* [REQUIREMENT]
Each line of the listing that contains the word "scene" is to be copied.

* [DATA EXTRACT]
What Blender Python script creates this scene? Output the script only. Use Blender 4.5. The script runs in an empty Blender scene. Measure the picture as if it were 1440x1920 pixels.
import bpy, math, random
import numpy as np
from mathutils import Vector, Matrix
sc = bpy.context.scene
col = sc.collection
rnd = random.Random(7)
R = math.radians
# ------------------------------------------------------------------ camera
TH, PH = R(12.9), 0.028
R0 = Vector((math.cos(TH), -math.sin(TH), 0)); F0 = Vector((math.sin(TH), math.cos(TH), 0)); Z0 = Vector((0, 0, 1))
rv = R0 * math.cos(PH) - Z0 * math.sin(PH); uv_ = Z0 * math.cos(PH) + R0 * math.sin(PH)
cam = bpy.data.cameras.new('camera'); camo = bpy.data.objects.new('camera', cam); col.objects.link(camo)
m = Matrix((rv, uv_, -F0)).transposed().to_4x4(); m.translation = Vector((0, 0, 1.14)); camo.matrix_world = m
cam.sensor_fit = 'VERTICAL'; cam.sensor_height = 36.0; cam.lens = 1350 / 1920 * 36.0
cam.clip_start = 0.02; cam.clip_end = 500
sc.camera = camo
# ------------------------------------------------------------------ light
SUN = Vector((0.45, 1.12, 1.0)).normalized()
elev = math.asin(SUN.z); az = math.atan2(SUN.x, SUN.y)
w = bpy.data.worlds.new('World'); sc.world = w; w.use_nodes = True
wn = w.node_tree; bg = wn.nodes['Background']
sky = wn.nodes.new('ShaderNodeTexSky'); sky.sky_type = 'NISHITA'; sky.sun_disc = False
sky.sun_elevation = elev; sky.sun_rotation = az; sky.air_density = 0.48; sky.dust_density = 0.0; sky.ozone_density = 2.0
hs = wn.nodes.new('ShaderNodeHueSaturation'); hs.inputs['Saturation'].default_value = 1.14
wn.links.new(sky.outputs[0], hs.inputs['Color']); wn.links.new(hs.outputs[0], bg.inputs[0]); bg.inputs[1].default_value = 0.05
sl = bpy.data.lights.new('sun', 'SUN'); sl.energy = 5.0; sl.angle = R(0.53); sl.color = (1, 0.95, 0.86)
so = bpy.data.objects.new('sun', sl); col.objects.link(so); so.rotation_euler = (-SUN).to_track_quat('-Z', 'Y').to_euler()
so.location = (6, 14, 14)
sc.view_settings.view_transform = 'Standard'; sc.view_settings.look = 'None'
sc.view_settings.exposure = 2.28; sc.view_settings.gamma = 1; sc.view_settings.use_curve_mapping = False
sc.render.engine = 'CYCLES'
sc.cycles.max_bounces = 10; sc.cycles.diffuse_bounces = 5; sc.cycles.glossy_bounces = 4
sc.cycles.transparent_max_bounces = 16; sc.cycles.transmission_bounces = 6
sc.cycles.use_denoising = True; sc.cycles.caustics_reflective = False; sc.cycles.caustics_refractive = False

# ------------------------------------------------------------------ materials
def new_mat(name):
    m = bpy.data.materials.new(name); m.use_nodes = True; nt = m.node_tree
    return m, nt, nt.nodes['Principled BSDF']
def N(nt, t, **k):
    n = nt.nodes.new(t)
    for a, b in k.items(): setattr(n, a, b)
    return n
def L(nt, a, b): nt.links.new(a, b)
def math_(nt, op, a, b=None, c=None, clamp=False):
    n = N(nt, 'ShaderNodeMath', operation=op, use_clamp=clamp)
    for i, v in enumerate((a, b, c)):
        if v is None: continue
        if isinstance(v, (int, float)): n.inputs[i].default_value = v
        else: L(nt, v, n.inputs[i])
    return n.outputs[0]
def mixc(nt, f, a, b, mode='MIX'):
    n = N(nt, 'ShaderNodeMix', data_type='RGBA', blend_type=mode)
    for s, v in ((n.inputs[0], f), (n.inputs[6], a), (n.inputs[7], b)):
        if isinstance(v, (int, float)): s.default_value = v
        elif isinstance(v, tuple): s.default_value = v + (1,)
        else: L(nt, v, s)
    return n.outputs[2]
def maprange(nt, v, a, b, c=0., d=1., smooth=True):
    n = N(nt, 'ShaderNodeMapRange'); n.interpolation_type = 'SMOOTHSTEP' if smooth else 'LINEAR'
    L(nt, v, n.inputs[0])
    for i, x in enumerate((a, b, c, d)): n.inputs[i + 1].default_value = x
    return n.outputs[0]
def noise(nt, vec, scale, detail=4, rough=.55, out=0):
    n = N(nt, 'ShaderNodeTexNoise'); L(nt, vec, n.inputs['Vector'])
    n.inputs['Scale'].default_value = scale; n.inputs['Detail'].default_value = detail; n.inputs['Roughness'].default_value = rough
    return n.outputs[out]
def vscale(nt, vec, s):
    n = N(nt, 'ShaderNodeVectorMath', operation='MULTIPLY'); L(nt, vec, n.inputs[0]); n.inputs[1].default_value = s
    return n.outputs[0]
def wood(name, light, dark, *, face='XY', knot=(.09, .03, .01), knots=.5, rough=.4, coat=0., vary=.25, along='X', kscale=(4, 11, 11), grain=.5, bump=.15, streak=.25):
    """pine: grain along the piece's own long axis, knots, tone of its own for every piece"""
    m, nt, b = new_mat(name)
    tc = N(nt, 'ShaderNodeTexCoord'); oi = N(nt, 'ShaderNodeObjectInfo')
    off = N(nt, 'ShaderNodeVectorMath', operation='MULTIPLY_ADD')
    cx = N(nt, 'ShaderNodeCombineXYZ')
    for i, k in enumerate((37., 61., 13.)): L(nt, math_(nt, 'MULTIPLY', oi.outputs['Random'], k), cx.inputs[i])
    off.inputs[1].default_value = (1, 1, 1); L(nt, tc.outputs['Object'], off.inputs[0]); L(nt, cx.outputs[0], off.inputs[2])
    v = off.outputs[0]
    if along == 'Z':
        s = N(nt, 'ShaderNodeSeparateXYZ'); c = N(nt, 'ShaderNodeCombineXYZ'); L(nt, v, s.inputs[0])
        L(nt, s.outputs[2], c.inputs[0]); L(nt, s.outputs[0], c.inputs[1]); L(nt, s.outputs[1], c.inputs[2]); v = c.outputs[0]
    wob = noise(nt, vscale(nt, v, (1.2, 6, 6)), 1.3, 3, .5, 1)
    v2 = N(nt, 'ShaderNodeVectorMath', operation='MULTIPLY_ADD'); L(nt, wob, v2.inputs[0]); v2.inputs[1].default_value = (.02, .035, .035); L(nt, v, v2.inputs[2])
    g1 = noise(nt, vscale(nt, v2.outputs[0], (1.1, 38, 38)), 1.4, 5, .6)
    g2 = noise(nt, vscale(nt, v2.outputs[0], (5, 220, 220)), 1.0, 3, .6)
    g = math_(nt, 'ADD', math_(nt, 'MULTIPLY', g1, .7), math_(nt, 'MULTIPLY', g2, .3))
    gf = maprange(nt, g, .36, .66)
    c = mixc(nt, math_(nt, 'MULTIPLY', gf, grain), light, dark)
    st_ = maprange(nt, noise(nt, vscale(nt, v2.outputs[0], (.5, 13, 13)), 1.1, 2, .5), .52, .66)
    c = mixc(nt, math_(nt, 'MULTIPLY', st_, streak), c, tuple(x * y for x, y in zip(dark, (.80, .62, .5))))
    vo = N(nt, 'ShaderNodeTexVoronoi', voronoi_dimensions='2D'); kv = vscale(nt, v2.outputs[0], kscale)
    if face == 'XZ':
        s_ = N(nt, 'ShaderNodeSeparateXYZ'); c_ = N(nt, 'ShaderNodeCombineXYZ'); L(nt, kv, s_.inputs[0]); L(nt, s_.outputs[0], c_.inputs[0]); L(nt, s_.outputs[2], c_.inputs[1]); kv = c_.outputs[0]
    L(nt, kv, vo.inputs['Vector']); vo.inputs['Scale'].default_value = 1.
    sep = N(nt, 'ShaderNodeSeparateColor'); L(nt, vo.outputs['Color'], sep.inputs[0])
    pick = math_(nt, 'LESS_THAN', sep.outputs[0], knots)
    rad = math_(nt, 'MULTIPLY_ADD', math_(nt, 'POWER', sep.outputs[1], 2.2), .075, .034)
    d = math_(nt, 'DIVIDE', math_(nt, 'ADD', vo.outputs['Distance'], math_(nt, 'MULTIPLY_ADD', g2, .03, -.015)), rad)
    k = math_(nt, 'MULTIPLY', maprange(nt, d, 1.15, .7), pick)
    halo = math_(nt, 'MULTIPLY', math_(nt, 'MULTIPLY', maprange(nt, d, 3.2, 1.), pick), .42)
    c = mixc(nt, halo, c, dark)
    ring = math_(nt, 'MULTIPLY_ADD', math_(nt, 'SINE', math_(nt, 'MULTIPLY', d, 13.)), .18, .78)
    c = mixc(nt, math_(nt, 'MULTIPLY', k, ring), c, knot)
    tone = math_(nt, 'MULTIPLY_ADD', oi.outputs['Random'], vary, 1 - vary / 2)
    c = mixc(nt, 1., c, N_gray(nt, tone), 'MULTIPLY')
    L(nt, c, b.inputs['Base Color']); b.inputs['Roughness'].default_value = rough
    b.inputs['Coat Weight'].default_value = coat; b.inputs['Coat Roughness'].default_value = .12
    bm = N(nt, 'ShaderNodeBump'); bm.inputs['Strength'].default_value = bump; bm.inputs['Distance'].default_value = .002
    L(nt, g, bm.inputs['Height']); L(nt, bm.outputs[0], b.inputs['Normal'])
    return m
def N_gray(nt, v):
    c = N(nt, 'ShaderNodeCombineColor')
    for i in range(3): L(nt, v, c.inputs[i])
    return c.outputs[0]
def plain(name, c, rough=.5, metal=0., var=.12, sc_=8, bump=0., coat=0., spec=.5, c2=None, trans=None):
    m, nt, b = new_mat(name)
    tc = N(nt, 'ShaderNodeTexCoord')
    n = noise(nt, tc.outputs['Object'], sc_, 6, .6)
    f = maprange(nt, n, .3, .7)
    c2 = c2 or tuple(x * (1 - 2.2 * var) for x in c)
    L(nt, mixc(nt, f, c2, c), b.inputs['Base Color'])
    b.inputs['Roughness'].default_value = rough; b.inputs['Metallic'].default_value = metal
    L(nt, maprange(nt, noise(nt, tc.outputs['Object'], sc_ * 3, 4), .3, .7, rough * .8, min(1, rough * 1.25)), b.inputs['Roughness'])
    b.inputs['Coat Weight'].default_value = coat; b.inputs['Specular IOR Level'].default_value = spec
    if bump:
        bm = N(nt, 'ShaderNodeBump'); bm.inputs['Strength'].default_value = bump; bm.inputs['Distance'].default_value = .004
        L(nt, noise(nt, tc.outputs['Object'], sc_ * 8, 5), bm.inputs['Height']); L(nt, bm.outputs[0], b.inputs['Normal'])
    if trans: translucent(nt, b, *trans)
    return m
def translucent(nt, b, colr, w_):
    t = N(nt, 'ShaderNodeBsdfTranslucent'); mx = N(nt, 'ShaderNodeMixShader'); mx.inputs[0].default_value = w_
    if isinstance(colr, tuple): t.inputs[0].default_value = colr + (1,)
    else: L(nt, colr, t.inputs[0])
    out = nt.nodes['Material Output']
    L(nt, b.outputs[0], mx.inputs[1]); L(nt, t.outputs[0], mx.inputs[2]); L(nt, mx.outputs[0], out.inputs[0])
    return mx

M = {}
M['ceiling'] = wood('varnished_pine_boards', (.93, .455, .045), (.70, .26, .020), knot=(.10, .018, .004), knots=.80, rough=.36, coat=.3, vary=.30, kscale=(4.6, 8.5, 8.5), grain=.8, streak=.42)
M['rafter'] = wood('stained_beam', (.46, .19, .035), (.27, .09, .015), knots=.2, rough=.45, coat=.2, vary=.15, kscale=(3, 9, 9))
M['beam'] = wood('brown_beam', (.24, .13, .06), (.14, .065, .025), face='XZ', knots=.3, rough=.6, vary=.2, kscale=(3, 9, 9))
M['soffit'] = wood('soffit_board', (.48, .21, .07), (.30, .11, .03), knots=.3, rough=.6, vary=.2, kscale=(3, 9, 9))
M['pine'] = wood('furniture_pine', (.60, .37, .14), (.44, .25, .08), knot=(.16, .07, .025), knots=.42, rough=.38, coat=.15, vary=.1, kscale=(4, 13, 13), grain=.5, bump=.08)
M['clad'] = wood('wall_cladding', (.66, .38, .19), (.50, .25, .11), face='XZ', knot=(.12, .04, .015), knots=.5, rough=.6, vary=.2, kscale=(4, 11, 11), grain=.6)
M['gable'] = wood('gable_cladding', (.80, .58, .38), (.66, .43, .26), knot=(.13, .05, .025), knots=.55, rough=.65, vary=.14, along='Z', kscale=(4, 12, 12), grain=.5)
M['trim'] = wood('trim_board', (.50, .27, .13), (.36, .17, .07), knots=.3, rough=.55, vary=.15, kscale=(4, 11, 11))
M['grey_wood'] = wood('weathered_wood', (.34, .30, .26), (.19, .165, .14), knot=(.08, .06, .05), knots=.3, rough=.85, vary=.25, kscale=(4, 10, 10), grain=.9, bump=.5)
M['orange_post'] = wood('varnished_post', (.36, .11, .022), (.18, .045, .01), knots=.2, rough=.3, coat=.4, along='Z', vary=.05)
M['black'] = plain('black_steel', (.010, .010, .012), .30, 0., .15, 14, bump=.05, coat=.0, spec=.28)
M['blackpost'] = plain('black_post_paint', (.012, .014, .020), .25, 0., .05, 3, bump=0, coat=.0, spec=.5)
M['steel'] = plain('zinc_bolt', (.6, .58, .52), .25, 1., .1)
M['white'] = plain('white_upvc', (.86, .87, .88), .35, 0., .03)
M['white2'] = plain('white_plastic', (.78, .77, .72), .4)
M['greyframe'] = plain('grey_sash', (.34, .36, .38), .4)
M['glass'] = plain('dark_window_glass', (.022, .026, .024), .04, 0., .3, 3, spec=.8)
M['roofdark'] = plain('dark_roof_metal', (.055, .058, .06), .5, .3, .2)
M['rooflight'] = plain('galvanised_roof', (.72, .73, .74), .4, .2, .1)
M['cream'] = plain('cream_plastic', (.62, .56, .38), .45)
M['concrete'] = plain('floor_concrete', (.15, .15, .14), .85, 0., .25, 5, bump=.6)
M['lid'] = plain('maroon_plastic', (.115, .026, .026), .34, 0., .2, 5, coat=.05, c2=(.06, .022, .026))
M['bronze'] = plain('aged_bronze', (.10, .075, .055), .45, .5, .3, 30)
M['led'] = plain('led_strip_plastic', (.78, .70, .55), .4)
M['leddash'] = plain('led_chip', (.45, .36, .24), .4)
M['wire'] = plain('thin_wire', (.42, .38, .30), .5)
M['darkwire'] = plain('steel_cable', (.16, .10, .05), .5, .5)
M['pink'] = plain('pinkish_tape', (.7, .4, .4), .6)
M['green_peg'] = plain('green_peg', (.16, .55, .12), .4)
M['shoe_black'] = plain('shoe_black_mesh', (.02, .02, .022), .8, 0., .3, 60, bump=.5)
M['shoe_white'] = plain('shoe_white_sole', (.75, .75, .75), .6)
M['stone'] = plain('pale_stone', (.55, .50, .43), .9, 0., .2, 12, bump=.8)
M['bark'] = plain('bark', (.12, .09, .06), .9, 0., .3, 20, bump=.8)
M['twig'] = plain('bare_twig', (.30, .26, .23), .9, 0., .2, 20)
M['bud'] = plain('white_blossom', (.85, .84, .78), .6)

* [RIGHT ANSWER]
What Blender Python script creates this scene? Output the script only. Use Blender 4.5. The script runs in an empty Blender scene. Measure the picture as if it were 1440x1920 pixels.
sc = bpy.context.scene